You cannot have manufacturing without having an active high tech industry to support it. Stated elsewhere in the article, China is already the world leader in exporting advanced technology. Those who think India is stronger in software than China are living in a fools paradise. When China can effectively manufacture stuff and ship it half way across the world and still do it profitably, why does one think that they are not doing this in the software field? As for manufacturing, the less said about India, the better. For more, read http://logtk.blogspot.com/2005/10/reforms-in-india-democracys-drawbacks.html
Young workforce
Finally, India's demographics are very favorable. Its population is still growing and will surpass China's around 2035. That, combined with steady growth, means India's GDP will probably surpass China's in the latter half of this century. Moreover, half of India's population is under the age of 25, which means that India will have no problem paying for elders' future health care and pension costs.

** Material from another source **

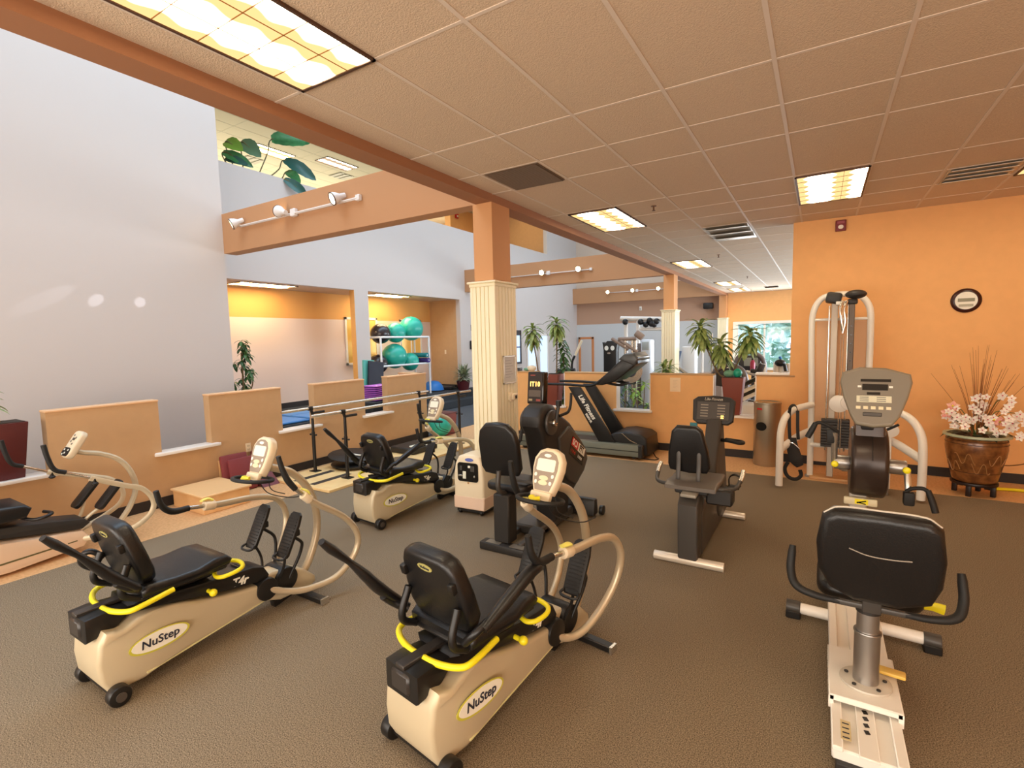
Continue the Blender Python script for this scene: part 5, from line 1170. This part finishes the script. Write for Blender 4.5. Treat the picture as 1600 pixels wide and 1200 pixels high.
# leafier lower growth of the same kind stands beside it
t = thing('potted_shrub', 'leafy dark green shrub at the foot of the tall dracaena', 'plant', (-4.05, 8.42, 0))
MB().lathe([(0, 0), (.13, 0), (.17, .30), (.165, .32), (0, .30)], n=24).build('pot', m_rust, t)
f = MB()
for k in range(13): rosette(f, Vector((.03*math.sin(k*2), .03*math.cos(k*3), .62+.095*k)), 8, .23, .065, 1.7, rn, (-10, 55))
f.build('foliage', m_leafd, t, smooth=60)
s = MB().tube([(0, 0, .28), (.02, .01, .9), (0, 0, 1.55)], .012, n=8); s.build('stem', m_stem, t)
# planter on the sill of the right gap
c = Vector((-1.10, 8.15, .636))
dracaena('potted_dracaena', 'dracaena with three spreading heads in a rust planter behind the grey bike console', c, .20, .30, .56, m_rust,
         [[rel(1124, 585, 8.2), rel(1110, 557, 8.15), rel(1094, 520, 8.15)], [rel(1133, 585, 8.25), rel(1130, 560, 8.25), rel(1126, 546, 8.25)], [rel(1145, 585, 8.3), rel(1155, 562, 8.3), rel(1172, 530, 8.3)]], 8, L=.30, w=.07, n=32, droop=1.5)
t = thing('gift_wrap', 'green and teal wrapped bundle in the rust planter of the right gap', 'wrapped bundle', (-1.10, 8.13, 1.202))
MB().ball((.06, -.03, .06), .062, (1, 1, 1.1), 14).build('teal_paper', mat('teal_paper', (30, 160, 130), .4), t); MB().ball((-.06, -.02, .05), .06, (1.3, 1, .9), 14).build('green_paper', mat('sage_paper', (110, 160, 130), .5), t); MB().bx(.10, .11, -.04, -.03, .0, .09).build('white_tag', m_whitep, t)
def bush(name, label, loc, r, n, m_, seed, L=.2, w=.03, pot=None, heads=3, hh=.0, droop=1.8, cat='plant'):
    rn = random.Random(seed); t = thing(name, label, cat, loc)
    if pot: MB().lathe([(0, 0), (pot[0]*.75, 0), (pot[0], pot[1]), (pot[0]*.92, pot[1]+.004), (pot[0]*.88, pot[1]-.03), (0, pot[1]-.03)], n=24).build('pot', pot[2], t)
    h0 = pot[1] if pot else 0; f = MB(); s = MB()
    for k in range(heads):
        a = k*2.4; c_ = Vector((r*.5*math.cos(a), r*.5*math.sin(a), h0+hh*(.5+.5*rn.random()))); rosette(f, c_, n, L, w, droop, rn, (0, 80)); s.tube([(0, 0, max(0, h0-.04)), c_], .008, n=6, k=1)
    s.build('stem', m_stem, t); f.build('foliage', m_, t, smooth=60); return t
# small plant showing over the half wall beside the second column
p = at(1040, 582, Y=8.45)
bush('potted_plant', 'leafy plant on a stand peeking over the half wall by the second column', (p.x, 8.45, 0), .12, 20, m_leaf, 11, L=.24, w=.04, pot=(.16, .95, m_gunm), heads=3, hh=.38)
# floor plants seen through the middle gap
for px, sd, lb, mm, hh in ((975, 12, 'dark leafed floor plant seen through the middle gap, at its left side', m_leafd, .75), (1004, 14, 'bright green floor plant seen through the middle gap, at its right side', m_leafb, .85)):
    p = at(px, 640, Y=8.75)
    rn = random.Random(sd); t = thing('floor_plant', lb, 'plant', (p.x, 8.75, 0)); MB().lathe([(0, 0), (.12, 0), (.16, .26), (.15, .27), (0, .24)], n=24).build('pot', m_gunm, t)
    f = MB(); s = MB()
    for k in range(5):
        a = k*1.3; tp = Vector((.16*math.cos(a), .14*math.sin(a), .45+hh*.16*k)); s.tube([(0, 0, .22), (tp.x*.5, tp.y*.5, tp.z*.6), tp], .007, n=6); rosette(f, tp, 9, .22, .05, 1.6, rn, (-10, 70))
    s.build('stem', m_stem, t); f.build('foliage', mm, t, smooth=60)
# red pot plant on the far studio side of the column
p = at(730, 606, Z=.42)
bush('potted_plant', 'grey green spiky plant in a dark red pot at the edge of the studio opening', (-8.80, 11.62, .42), .16, 34, mat('grey_green_leaf', (104, 122, 92), .5, rgb2=(160, 168, 130), vscale=10), 21, L=.34, w=.035, pot=(.20, .26, mat('dark_red_pot', (84, 26, 30), .4)), heads=4, hh=.10, droop=.7)
# ficus at the end of the white wall
rn = random.Random(31); t = thing('ficus_plant', 'glossy ficus on a tall stand, half hidden behind the end of the white wall', 'plant', (-8.13, 4.72, .42))
MB().lathe([(0, 0), (.10, 0), (.15, .26), (.14, .27), (0, .24)], n=24).build('pot', m_gunm, t)
f = MB()
for k in range(16):
    c_ = Vector((rn.gauss(0, .06), rn.gauss(0, .06)+.03, .68+.052*k)); rosette(f, c_, 9, .14, .05, 1.8, rn, (-30, 50))
f.build('foliage', m_leafd, t, smooth=60)
MB().tube([(0, 0, .24), (.02, 0, .7), (0, .02, 1.3)], .014).tube([(0, 0, .5), (.09, .1, .72), (.12, .12, .9)], .01).build('stem', m_stem, t)
# planter on the sill at the left edge
t = thing('sill_planter', 'dark oxblood square planter on the white sill at the left edge', 'plant', (-6.50, 1.46, .636))
square_planter(t, .20, .30, .53, mat('oxblood_planter', (84, 26, 24), .5, bump=.2, bscale=60))
f = MB(); rn = random.Random(4); st = (-.02, -.08, .66); MB().tube([(0, 0, .5), (-.01, -.05, .58), st], .02).build('stem', m_stem, t)
for k in range(3): rosette(f, Vector(st)+Vector((0, -.03, .06*k)), 8, .20, .05, 1.8, rn, (0, 60))
f.build('foliage', m_leaf, t, smooth=60)
# bird of paradise on the upper storey parapet
t = thing('bird_of_paradise', 'big leafed green plant leaning over the upper storey parapet', 'plant', (-9.6, 5.9, 4.05))
m_bop = mat('banana_leaf', (34, 96, 56), .35, rgb2=(70, 140, 84), vscale=5); m_bop2 = mat('teal_banana_leaf', (44, 92, 84), .35); m_bop3 = mat('olive_banana_leaf', (110, 150, 50), .4)
MB().lathe([(0, 0), (.2, 0), (.28, .45), (.26, .47), (0, .42)], n=28).build('pot', m_trimw, t)
def bigleaf(a, b, w, mm, X0=-9.5, X1=-9.1, tilt=.3):
    """broad leaf between two points seen over the parapet, with its own stalk"""
    p0 = at(*a, X=X0)-t.location; p1 = at(*b, X=X1)-t.location
    d = p1-p0; L = d.length; d.normalize(); side = d.cross(Vector((.75, -.6, .15))).normalized(); nn = side.cross(d); mb = MB(); rows = []
    for i in range(13):
        u = i/12; ww = w*.5*math.sin(PI*min(1, .07+.93*u))**.6; pc = p0+d*L*u+nn*(.10*L*math.sin(PI*u))
        rows.append([mb.bm.verts.new(pc+side*ww*k+nn*abs(k)*ww*tilt+side*(.02*w*math.sin(i*2.3))*k) for k in (-1, -.5, 0, .5, 1)])
    for r0, r1 in zip(rows, rows[1:]):
        for k in range(4): mb.bm.faces.new((r0[k], r0[k+1], r1[k+1], r1[k]))
    o = mb.build('leaf', mm, t, smooth=60)
    MB().tube([(0, 0, .42), (p0.x*.3, p0.y*.3, .9), p0*.85+Vector((0, 0, .02)), p0, p0+d*L*.5+nn*.09*L], .012, n=6).build('leaf_stalk', mat('leaf_stalk_brown', (110, 104, 70), .6), o)
bigleaf((424, 218), (486, 222), .36, m_bop)
bigleaf((352, 222), (380, 236), .26, m_bop3)
bigleaf((348, 238), (396, 262), .20, m_bop)
bigleaf((376, 222), (408, 246), .30, mat('sage_banana_leaf', (84, 116, 84), .4))
bigleaf((352, 248), (388, 258), .16, m_bop2)
bigleaf((444, 250), (494, 282), .26, m_bop2)
bigleaf((448, 268), (470, 286), .20, m_bop)
bigleaf((444, 280), (480, 306), .20, m_bop2, X0=-9.0, X1=-8.85)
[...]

In sum, if you are a short-term investor, China is probably where you should put your money. But if you are in it for the long haul, you might want to bet on India. That certainly seems to be what George Bush is doing as he heads out this week to make nice with his newest international friend.
20+ years is a long time in investment terms. Prudent investors will put their money where they can see tangible benefits. With such a closed economy, accruing benefits from India is a long time coming.